Costs to the companies

Participating in duplicative contracts comes at a price, according to 88.5 percent of the survey respondents. For example, contractors must become acquainted with multiple systems and varying reporting and management requirements.

Duplicated efforts also stem from marketing materials supporting the various contracts and maintaining multiple e-commerce sites and sales efforts.

Total costs vary by company size, according to the group. But large companies reported spending more than $2 million for each contract that duplicated similar ones under the regular GSA schedules.

Aside from the added costs to companies, the group also said the benefits to the government are less than clear.

“Duplicative contracts add no real value to the federal market since, by their very nature, these contracts provide for products and services already available under governmentwide contracts such as the GSA schedules, the IT GWACs and other pre-existing, multi-agency contracts,” the report stated.

Recommendations

OFPP has long sought to get a better grip on MACs.

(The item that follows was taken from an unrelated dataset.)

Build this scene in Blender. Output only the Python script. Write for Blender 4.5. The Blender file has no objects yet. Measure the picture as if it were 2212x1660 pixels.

In September 2011, OFPP admonished agencies to slow down the growth of governmentwide contracts and instituted new business-case mandates on contracts projected to exceed $250 million in spending.

But it’s not entirely clear the new approval process has been effective.

In an interview with Bloomberg Government in June, OFPP Administrator Joe Jordan said no proposed MACs have been rejected because of the new review process.

CGP called on the administration to strengthen its business-case directive, in part, by lowering the threshold for review to $150,000 — the simplified acquisition threshold.

For procurements exceeding that amount, “contracting officers should be required to document and explain why existing contract vehicles do not meet the agency’s needs prior to establishing new contracts,” the letter stated. “This explanation should specifically address why creating a new contract is the best procurement method to meet the government’s needs.”

Waldron hosts a weekly show, “Off the Shelf,” on Federal News Radio.